The Sleeper Awakes by H. G. Wells
190 pages
Published 1910
Read from February 2 to February 24
Rating: ★ out of 5
CN: racism, sexual violence.
The works of Verne, Wells, Doyle, and other early writers of "scientific romances" are tainted with the racism of their times. In my limited experience, most of this racism has taken the form of the "Sambo" caricature, whether it be Zambo in The Lost World or Neb in The Mysterious Island -- a dehumanizing and degrading archetype, to be sure, but (in the context of contemporary popular thought) more or less a positive role, occasionally even heroic in small ways. With all my experience reading dead white dudes, however, I was not expecting the horrible racism and ugliness of the second half of The Sleeper Awakes.
The first half of the novel has occasional nasty gleams of this racial stereotyping, but I initially abandoned the read a couple weeks ago because, well, I had the flu and couldn't concentrate on jack, but also because the book was boring. Old-timey futurism is interesting in theory, but Wells' (occasional) gift for weaving interesting story through the worldbuilding fails him here. The Sleeper awakes after a trance of two centuries to find a world in some ways not far removed from our own reality. The despotic revolutionary Ostrog exults in the ascendancy of the "real aristocracy" of wealth, a two-level society of debauched and dissipated oligarchs crushing a vast, uneducated laboring class under their heel. The interests of "mercantile piety" compete for worshipers and tithe money with slogans the modern advertising industry (not to mention modern megachurches) would recognize. Automated news outlets incessantly hoot and gibber for the attention of the lowest common denominator in order to disseminate oligarchic propaganda. This would all be fascinating sociological speculation, remarkable for its prescience, if the plot had any momentum -- or, indeed, if the first two-thirds of the book involved anything more than the Sleeper observing how society has changed, first from afar on platforms and catwalks, later in disguise on the lower walkways and subterranean factories. And when Wells finally remembers to slip a plot in -- well, without exaggeration, I can say it might be the most racist shit I have ever read in a published novel.
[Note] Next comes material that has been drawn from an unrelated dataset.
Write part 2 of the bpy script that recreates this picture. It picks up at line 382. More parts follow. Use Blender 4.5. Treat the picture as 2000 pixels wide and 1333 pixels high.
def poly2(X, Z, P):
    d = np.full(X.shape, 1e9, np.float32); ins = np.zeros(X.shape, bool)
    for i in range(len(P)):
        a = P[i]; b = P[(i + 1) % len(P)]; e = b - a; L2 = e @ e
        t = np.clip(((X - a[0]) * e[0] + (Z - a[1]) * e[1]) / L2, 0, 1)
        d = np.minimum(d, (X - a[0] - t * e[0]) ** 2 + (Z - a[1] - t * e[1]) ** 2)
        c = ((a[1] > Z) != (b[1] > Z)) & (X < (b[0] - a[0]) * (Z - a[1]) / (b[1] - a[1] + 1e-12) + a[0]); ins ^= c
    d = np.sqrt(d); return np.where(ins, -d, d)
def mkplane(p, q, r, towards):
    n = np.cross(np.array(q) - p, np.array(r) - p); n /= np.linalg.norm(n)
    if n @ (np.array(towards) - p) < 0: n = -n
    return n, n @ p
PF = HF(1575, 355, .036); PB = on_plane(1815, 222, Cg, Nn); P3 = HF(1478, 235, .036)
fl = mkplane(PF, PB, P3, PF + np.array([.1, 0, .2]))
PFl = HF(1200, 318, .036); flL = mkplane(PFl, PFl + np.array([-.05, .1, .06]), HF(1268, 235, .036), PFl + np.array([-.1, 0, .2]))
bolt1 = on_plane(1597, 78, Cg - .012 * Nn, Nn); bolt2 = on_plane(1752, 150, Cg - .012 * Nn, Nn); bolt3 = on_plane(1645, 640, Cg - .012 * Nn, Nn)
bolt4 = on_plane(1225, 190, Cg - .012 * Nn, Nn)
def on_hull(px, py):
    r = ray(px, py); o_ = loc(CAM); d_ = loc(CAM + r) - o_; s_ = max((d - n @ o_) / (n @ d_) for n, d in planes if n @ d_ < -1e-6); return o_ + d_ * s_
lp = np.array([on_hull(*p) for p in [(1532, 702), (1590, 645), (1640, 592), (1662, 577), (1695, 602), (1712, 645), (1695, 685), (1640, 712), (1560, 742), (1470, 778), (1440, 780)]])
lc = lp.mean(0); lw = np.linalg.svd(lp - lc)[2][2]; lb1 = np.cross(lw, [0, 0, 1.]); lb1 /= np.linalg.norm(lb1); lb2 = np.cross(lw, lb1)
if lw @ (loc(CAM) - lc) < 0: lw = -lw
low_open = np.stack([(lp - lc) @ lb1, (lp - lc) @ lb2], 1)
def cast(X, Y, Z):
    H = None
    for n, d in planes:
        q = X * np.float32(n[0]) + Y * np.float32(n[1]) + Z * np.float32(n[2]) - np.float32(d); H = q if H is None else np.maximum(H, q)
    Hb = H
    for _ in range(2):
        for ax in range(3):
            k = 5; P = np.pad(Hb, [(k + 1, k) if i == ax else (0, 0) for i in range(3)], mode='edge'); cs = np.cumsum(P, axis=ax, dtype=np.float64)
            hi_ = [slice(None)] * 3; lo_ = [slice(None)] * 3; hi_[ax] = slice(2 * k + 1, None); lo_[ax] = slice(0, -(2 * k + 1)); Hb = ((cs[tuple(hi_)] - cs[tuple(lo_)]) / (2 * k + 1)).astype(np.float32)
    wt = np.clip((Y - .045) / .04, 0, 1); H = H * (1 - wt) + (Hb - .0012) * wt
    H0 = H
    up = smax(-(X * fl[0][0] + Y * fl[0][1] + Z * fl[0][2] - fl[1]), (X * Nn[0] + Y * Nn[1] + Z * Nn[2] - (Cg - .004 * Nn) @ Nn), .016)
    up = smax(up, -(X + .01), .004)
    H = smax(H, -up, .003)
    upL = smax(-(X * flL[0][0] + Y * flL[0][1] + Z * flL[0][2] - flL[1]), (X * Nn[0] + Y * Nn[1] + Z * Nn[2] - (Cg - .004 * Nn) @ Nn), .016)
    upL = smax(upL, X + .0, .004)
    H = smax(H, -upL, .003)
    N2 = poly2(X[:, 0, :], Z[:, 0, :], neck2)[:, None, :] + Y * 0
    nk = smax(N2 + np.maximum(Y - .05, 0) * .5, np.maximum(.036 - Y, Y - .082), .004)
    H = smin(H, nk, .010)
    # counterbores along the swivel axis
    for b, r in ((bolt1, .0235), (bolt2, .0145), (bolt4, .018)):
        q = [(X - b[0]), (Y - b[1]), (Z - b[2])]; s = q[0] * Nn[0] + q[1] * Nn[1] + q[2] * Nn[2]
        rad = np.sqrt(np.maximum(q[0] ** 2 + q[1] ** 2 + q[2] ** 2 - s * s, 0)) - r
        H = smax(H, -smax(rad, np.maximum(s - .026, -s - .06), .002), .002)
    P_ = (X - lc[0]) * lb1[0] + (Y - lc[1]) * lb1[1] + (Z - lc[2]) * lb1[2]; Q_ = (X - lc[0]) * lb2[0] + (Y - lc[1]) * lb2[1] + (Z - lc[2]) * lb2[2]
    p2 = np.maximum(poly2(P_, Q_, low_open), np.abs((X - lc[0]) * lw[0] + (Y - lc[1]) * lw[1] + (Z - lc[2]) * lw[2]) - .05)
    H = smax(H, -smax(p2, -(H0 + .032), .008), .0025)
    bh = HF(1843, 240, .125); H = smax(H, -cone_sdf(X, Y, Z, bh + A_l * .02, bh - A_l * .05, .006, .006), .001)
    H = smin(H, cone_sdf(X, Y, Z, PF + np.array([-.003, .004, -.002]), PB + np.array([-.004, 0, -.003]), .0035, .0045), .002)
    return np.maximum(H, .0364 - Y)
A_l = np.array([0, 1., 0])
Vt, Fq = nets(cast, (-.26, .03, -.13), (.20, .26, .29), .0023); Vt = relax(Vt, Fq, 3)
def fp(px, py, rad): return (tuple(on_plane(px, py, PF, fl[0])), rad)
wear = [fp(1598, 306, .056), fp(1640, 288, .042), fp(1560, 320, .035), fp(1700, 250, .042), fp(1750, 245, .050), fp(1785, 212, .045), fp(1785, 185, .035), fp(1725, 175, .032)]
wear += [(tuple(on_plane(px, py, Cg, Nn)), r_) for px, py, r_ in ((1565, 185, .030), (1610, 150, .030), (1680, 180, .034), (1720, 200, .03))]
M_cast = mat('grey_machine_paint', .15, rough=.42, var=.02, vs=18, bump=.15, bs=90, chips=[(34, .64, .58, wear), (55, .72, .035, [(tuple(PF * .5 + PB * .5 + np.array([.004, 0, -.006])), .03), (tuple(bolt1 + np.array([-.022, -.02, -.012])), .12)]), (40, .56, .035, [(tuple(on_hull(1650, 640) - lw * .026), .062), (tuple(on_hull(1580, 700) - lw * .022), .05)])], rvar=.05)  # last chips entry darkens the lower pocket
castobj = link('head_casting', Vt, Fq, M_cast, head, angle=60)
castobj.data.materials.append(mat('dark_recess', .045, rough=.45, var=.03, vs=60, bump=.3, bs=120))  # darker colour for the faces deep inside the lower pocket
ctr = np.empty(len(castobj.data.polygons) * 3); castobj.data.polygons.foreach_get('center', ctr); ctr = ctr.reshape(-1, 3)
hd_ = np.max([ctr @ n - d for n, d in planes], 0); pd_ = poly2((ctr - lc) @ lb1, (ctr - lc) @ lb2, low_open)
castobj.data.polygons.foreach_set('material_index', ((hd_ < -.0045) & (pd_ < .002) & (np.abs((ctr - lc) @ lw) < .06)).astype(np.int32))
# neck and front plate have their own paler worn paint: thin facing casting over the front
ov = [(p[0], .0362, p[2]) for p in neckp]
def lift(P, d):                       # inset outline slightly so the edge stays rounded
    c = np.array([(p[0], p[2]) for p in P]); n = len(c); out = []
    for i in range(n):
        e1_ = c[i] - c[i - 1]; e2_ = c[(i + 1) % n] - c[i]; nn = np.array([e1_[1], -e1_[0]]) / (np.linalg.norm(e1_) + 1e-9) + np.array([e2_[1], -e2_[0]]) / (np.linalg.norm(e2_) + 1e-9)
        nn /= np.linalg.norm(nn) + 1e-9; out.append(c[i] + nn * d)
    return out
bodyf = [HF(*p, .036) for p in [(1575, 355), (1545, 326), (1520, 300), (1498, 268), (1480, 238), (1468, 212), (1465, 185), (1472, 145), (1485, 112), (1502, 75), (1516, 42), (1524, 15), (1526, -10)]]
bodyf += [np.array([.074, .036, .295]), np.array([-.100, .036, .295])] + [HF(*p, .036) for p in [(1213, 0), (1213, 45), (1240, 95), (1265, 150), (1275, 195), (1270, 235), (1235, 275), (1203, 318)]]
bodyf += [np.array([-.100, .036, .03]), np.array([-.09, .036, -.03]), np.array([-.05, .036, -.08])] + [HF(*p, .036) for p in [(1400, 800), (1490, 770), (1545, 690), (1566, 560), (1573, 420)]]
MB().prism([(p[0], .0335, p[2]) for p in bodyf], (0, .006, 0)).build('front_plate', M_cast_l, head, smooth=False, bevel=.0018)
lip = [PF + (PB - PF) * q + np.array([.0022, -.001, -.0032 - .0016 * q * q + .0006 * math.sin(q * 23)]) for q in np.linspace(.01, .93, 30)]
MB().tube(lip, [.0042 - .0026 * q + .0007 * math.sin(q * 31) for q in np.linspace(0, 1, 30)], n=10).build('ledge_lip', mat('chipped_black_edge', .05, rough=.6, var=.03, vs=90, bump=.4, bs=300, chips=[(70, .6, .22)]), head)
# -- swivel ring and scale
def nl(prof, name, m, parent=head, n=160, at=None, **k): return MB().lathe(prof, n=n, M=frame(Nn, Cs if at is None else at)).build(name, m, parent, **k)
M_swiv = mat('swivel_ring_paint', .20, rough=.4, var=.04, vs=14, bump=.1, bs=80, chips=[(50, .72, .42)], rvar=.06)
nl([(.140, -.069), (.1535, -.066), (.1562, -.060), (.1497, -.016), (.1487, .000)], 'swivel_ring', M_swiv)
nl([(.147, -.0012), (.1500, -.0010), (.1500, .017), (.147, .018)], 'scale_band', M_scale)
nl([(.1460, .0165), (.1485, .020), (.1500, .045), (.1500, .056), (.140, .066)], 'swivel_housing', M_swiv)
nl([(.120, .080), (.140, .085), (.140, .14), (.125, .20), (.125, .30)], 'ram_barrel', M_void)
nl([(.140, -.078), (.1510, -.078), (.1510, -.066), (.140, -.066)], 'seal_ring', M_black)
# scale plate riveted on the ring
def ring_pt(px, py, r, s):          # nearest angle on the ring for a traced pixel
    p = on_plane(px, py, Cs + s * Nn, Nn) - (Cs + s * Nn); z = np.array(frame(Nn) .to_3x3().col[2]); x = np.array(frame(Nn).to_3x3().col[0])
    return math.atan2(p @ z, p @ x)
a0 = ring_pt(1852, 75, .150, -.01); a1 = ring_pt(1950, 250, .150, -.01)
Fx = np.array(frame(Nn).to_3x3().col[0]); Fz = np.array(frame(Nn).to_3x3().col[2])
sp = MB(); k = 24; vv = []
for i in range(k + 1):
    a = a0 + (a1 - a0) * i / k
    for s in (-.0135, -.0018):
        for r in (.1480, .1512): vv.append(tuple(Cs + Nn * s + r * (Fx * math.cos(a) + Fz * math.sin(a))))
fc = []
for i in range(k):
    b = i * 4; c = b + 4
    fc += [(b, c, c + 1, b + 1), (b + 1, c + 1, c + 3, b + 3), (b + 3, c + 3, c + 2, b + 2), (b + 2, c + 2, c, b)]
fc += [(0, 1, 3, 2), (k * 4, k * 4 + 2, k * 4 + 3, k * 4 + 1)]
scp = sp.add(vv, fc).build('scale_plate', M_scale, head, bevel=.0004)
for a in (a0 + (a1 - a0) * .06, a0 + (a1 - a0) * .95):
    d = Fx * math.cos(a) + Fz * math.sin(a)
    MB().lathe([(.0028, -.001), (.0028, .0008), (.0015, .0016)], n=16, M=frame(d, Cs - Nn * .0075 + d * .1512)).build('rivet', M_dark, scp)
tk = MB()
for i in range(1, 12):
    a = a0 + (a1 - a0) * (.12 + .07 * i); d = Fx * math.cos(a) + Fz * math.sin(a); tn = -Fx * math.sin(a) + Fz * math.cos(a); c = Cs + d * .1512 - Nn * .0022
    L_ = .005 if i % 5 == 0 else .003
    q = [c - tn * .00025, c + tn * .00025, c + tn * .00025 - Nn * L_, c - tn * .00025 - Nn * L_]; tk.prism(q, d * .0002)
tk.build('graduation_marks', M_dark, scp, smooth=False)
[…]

Wells' prophetic vision gets lost in an appalling glimpse of 1910.
Ostrog, to consolidate his power and forestall popular unrest in support of the Sleeper, summons a black police force from South Africa -- which immediately rouses the London populace into panic and open revolt, and shocks the Sleeper out of his inertia into his own personal rebellion. The black police, you see, look forward to "lordly times among the poor white trash": raping, terrorizing, committing bestial atrocities too horrible to print. Because they're black, and that's how Wells imagines their innate natures. "White men must be mastered by white men," the Sleeper implores Ostrog in one last appeal -- and then the climactic air battle revolves around the Sleeper delaying the African air fleet's approach to London so that the white underclass can mobilize a defense.
This is some evil shit here. We're talking The Birth of a Nation nastiness. This goes beyond the smug presumption of racial superiority in Verne and Doyle (at least in what I've read of their work). This sours me on Wells, even if, to be sadly realistic, he probably wasn't out of line with much popular white sentiment at the time.